2000, année 23 — Carnet de doute
J’ai commencé l’année à genoux.
La fête battait son plein, la maison était pleine d’amis. On riait, on mangeait, et on faisait du bruit – c’était bien. Je m’amusais, mais j’avais un petit pincement au cœur. Il serait bientôt minuit. On serait en l’an deux mille. Et j’avais un certain nombre de systèmes informatiques sous ma responsabilité.
L’ordinateur faisait partie de la fête. Je l’avais posé là, par terre, au bord de la pièce pour ne pas gêner. Son horloge était soigneusement synchronisée, à quelques centièmes de seconde près elle était bien calée sur deux ou trois horloges atomiques. Je surveillais attentivement le décompte. Quand il y a des bouteilles de champagne dégoupillées, on ne rigole pas avec l’exactitude.
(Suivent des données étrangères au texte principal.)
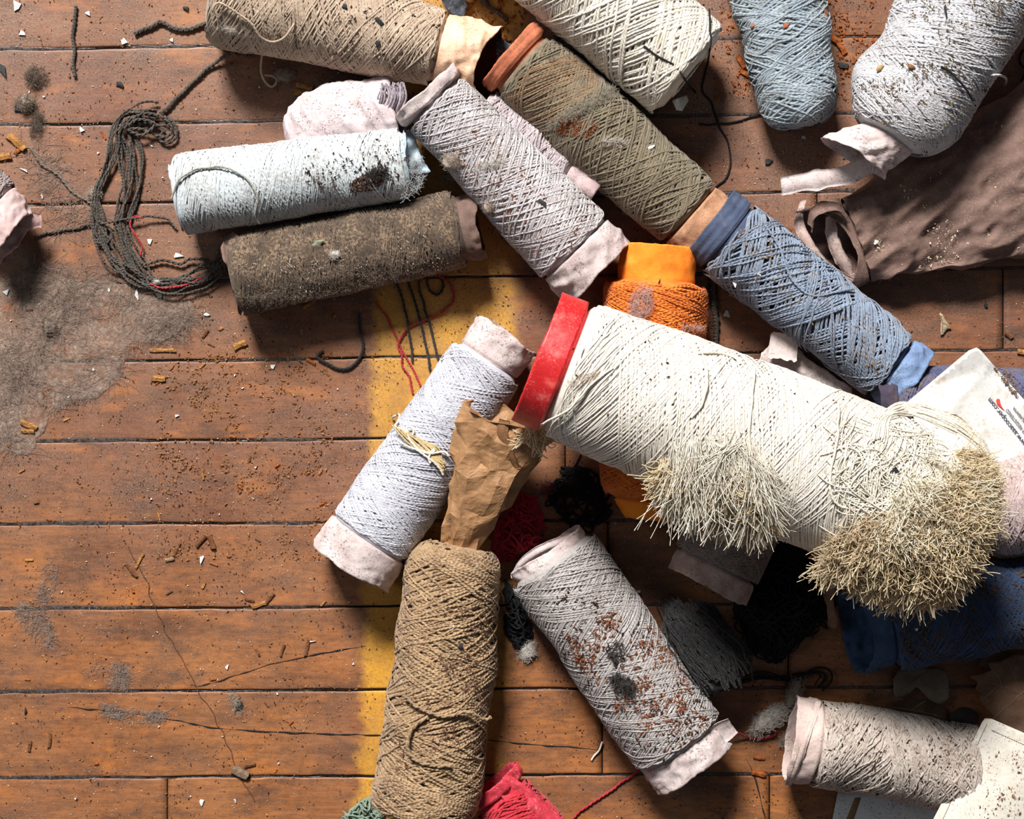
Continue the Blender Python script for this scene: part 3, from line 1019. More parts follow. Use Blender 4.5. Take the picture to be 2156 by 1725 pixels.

Trois… Deux… Un… Zéro ! Minuit ! Pop, pop, les bouchons sautent. Ça y est, on est en l’an deux mille. À genoux sur le plancher, je pianote fiévreusement. Me connecte à une machine, puis à une autre, puis encore une autre. Tout semble normal et calme. Il ne se passe rien. Elles ont passé l’an 2000 sans « bug ».
C’était évident, bien sûr. Mais jusqu’au dernier moment je me suis demandé. Et si… ?
En août, µ et moi partons pour deux semaine en Écosse. Elle n’a pas peur de me passer la moitié du temps le volant de notre minuscule voiture de location, bien que je n’aie mon permis que depuis moins d’un an. Nous sommes aussi peu assurés l’un que l’autre sur ces minuscules routes où les gens roulent à l’envers.
Ce soir-là sur les remparts d’Edinburgh j’ai la gorge serrée. Cela fait déjà une semaine que nous sommes partis. Cela fait déjà un an que je suis en thèse. Je ne sais pas où je vais, j’ai beaucoup à faire et je m’enlise dans une bibliopgraphie dont je ne sais toujours pas quoi faire. Ma vieille angoisse est à son paroxysme, celle d’être arrivé là non par réel mérite mais en ayant seulement fait semblant de savoir et de savoir-faire, juste ce qu’il faut pour tromper ceux qui devaient m’évaluer. Ce soir sur les remparts, je pense au retour, aux travaux qui m’attendent en rentrant. J’ai peur de ne pas y arriver, de n’être pas à la hauteur. Ce soir j’ai besoin qu’elle me prenne dans ses bras pour ne pas pleurer.
Vingt-trois de trente petits cailloux.
1 octobre 2007 à 16:57
Voilà qui m’est trop familier…
1 octobre 2007 à 18:25
Heureusement que j’avais des camarades de promo dont le copain était en thèse… On faisait « atelier soutien » 😉
5 octobre 2007 à 21:05
J’aime cette ville. En tout cas lorsque j’y étais…
Les souvenirs qui me reste des remparts sont presque ainsi.
Les vieilles collines autour, le soir…la nuit la mer…une couleur.
7 octobre 2007 à 15:47
HellCat, cette désagréable impression m’a poursuivi des années. Elle a fini par se taire, mais elle continue de se rappeler parfois à mon bon souvenir… le temps d’un reflux, d’un remous…
µ, oui, et tu fus essentielle dans l’aboutissement de ce travail-là.
Serillo, il faudrait que j’y retourne un jour, maintenant que j’ai l’esprit libre et que j’ai appris à profiter de mes vacances. À déconnecter, à lâcher prise sur le boulot qui m’attend au retour.